Like I said, I still have a lot of work left ahead of me, but it’s not so crippling that I have no choice but to crumble into dust and blow away on the wind.  I’ve got 324K words to get through (for now), but it’s technically not as if I have to do all of that immediately.  Right now, my focus is on making that first book (such as it is) as good as it can be -- and thus, that 324, and the current work load, has been slashed down by a third.  Then, once I get the submissions out, I can start editing the next two parts while waiting for a response.  

That might be a dangerous proposition given that stuff can change between inception and completion.  On the other hand, I don’t think the changes will be so drastic that I’ll drive straight into a no-win situation.  For the first time in a while -- for longer than I care to admit -- it feels like I can finally reach, and feel, the light.  The end is in sight.

I could be wrong, though.  I could have to start over on something else.  But…I dunno, I’m feeling lucky this time around.

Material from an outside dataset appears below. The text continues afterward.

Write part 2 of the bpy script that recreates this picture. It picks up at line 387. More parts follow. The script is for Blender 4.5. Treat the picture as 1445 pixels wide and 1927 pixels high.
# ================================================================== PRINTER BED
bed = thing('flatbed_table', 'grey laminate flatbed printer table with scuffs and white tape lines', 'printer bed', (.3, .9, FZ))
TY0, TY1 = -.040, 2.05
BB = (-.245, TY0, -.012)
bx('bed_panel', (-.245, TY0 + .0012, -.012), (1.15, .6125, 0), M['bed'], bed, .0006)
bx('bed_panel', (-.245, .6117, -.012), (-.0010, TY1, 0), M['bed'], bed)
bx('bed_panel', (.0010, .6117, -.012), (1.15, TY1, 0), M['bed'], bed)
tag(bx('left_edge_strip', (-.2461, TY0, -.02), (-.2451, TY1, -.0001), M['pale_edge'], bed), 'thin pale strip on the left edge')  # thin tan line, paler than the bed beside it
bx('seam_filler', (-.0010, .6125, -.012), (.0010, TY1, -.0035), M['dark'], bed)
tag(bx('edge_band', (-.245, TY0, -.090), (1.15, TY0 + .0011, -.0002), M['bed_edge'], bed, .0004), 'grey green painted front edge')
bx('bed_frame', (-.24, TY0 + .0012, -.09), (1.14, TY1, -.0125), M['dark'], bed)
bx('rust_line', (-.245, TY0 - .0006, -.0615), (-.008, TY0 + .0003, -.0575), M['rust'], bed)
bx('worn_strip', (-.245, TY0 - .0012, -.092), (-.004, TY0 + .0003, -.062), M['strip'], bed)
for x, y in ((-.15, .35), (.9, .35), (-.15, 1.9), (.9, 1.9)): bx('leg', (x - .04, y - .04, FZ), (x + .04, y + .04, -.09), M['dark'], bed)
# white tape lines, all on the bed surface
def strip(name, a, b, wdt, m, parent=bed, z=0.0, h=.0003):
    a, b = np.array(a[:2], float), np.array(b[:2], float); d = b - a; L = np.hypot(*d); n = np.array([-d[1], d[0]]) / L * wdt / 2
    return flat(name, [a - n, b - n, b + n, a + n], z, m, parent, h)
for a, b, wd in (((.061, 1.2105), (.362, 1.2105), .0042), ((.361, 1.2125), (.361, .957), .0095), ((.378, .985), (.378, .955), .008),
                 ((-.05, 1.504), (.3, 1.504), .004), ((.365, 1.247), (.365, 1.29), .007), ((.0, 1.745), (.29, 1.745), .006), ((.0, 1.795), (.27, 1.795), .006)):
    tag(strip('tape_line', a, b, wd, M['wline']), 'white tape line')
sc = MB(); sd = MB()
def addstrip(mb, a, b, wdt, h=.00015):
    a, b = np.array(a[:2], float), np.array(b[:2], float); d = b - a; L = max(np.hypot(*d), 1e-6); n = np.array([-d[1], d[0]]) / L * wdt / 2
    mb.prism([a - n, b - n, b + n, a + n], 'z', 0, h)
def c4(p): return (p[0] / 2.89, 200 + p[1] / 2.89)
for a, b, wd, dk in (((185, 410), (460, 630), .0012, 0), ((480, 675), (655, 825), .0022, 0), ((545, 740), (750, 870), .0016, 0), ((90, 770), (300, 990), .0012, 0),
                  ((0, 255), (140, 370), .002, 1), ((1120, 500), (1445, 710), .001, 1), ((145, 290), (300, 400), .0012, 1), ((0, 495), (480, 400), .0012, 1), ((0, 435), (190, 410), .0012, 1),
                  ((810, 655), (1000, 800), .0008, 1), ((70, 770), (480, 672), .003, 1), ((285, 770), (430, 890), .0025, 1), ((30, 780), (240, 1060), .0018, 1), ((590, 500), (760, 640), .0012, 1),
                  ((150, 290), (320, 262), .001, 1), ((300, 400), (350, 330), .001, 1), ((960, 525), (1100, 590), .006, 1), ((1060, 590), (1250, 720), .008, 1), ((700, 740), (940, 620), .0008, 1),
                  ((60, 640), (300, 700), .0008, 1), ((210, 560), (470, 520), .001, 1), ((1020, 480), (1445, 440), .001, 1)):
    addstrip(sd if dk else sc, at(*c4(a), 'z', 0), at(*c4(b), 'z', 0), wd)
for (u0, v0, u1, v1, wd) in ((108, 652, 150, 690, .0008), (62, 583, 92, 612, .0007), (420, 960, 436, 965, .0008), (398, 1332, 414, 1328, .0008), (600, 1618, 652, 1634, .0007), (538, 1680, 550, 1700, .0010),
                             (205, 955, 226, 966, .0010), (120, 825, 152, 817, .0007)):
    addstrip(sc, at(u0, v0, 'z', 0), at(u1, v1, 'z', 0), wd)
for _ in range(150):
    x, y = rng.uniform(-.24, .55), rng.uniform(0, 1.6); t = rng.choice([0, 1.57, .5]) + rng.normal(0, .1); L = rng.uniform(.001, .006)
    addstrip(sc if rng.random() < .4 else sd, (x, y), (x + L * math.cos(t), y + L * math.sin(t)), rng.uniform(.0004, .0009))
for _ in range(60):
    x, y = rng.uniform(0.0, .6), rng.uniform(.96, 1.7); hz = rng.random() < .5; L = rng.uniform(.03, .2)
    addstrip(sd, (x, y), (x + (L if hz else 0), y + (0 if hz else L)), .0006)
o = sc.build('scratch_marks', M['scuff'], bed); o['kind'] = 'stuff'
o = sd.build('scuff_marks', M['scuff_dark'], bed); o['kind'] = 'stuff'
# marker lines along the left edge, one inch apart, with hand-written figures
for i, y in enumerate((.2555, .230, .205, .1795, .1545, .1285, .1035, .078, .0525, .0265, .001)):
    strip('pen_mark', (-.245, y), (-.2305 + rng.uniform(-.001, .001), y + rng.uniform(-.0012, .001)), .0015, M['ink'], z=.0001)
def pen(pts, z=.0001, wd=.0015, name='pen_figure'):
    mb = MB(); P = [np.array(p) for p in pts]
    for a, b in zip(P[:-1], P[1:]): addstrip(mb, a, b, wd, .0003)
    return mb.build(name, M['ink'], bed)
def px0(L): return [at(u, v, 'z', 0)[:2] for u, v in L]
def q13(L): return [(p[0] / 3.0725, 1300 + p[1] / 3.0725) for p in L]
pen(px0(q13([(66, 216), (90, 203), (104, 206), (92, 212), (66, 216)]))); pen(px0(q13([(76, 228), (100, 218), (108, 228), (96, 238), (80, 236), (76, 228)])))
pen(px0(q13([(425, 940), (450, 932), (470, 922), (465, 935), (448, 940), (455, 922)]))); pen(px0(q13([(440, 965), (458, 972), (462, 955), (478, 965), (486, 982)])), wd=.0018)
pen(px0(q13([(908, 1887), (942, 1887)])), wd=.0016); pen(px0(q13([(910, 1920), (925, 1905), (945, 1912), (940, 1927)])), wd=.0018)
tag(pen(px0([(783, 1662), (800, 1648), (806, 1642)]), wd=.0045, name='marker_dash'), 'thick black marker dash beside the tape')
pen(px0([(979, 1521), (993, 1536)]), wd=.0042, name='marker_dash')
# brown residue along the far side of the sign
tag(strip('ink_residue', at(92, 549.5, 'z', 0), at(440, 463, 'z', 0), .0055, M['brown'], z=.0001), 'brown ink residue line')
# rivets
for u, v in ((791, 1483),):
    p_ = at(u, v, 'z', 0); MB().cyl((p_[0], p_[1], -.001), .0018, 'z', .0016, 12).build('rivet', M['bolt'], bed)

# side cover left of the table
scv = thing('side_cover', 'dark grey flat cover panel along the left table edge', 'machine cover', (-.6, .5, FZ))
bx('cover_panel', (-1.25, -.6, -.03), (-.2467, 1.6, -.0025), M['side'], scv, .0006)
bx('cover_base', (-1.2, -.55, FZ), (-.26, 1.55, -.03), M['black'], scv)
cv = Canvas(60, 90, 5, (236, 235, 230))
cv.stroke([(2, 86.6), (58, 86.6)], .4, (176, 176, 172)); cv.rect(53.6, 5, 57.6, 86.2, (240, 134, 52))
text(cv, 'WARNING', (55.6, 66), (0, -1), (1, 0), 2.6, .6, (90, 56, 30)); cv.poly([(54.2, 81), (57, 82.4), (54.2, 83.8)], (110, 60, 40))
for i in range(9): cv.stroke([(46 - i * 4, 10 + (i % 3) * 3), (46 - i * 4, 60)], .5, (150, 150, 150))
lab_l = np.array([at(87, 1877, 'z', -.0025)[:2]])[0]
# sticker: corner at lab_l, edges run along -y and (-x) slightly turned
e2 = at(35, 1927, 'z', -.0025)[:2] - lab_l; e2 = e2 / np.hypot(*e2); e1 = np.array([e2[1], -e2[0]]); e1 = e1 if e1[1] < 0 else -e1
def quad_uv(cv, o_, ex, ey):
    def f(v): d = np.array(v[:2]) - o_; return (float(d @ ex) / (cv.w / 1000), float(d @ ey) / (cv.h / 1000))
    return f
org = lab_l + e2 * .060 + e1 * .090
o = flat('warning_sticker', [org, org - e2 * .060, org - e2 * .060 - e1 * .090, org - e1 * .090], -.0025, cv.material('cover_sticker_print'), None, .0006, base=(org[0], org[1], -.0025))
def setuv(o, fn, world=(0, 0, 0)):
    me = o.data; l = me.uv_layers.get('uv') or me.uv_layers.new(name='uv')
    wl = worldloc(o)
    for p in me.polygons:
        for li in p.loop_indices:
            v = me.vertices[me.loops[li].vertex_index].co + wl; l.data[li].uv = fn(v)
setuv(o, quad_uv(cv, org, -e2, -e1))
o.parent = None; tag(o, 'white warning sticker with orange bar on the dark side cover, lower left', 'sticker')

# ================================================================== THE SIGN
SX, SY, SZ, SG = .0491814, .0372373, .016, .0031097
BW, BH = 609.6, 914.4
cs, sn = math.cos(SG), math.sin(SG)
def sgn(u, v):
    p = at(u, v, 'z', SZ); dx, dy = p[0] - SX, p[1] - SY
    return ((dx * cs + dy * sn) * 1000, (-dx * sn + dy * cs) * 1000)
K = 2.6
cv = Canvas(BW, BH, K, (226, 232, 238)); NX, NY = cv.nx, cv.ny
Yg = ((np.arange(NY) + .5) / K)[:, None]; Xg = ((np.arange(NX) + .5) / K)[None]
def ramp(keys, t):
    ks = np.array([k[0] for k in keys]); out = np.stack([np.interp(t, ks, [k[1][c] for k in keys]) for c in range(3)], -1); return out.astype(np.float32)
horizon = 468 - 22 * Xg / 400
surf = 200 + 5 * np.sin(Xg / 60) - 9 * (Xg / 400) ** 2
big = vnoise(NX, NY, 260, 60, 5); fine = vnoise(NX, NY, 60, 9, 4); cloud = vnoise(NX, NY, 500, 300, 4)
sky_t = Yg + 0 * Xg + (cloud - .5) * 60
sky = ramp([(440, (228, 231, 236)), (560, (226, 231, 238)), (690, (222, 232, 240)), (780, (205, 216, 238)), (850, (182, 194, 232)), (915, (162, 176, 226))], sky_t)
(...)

And that’s about where I stand.  You know what that means: as I said, it’s time to come out of my hiatus and start blogging for real -- which not only means more posts, but administrative and marketing efforts I’ve put on the backburner for too long.  Will it work out?  I don’t know.  But it’s worth a shot.  It’ll be a while yet before I truly earn the mantle of writing hero.  But I’m closer than I was six years ago, last year, last month, last week, or even today.  Best to strive while I’m still alive.

Not that I’m opposed to becoming a very literal ghostwriter.  Still, I’d prefer to avoid incurring the wrath of the Ghostbusters, if at all possible.

That’ll do it for now.  See you soon.

Now go watch Black Panther.  It’s the best one.